*WHAT TO PRODUCE*:
What follows is a set of records, each of which is to be written out exactly.

*DATA SECTION*:
----
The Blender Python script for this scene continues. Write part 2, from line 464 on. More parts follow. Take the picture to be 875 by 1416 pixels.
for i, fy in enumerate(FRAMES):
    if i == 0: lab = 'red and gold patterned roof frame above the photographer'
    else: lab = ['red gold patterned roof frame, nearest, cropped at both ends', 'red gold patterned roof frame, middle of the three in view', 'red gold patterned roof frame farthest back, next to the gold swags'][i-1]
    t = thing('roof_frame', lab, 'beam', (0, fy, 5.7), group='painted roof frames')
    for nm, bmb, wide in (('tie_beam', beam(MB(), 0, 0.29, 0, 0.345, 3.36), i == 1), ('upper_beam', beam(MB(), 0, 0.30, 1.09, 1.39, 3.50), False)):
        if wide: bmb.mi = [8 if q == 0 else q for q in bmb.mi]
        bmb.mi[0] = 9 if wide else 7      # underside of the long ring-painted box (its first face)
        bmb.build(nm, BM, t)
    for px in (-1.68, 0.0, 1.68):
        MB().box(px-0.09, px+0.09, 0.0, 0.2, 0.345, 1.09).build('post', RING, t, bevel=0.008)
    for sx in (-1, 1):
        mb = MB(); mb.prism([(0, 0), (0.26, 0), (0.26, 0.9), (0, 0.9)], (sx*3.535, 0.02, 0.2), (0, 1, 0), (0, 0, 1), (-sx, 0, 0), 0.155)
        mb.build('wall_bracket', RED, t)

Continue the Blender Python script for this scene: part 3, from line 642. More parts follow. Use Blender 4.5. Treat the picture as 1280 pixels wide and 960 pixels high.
----
*REPLY*:
The Blender Python script for this scene continues. Write part 2, from line 464 on. More parts follow. Take the picture to be 875 by 1416 pixels.
for i, fy in enumerate(FRAMES):
    if i == 0: lab = 'red and gold patterned roof frame above the photographer'
    else: lab = ['red gold patterned roof frame, nearest, cropped at both ends', 'red gold patterned roof frame, middle of the three in view', 'red gold patterned roof frame farthest back, next to the gold swags'][i-1]
    t = thing('roof_frame', lab, 'beam', (0, fy, 5.7), group='painted roof frames')
    for nm, bmb, wide in (('tie_beam', beam(MB(), 0, 0.29, 0, 0.345, 3.36), i == 1), ('upper_beam', beam(MB(), 0, 0.30, 1.09, 1.39, 3.50), False)):
        if wide: bmb.mi = [8 if q == 0 else q for q in bmb.mi]
        bmb.mi[0] = 9 if wide else 7      # underside of the long ring-painted box (its first face)
        bmb.build(nm, BM, t)
    for px in (-1.68, 0.0, 1.68):
        MB().box(px-0.09, px+0.09, 0.0, 0.2, 0.345, 1.09).build('post', RING, t, bevel=0.008)
    for sx in (-1, 1):
        mb = MB(); mb.prism([(0, 0), (0.26, 0), (0.26, 0.9), (0, 0.9)], (sx*3.535, 0.02, 0.2), (0, 1, 0), (0, 0, 1), (-sx, 0, 0), 0.155)
        mb.build('wall_bracket', RED, t)

Continue the Blender Python script for this scene: part 3, from line 642. More parts follow. Use Blender 4.5. Treat the picture as 1280 pixels wide and 960 pixels high.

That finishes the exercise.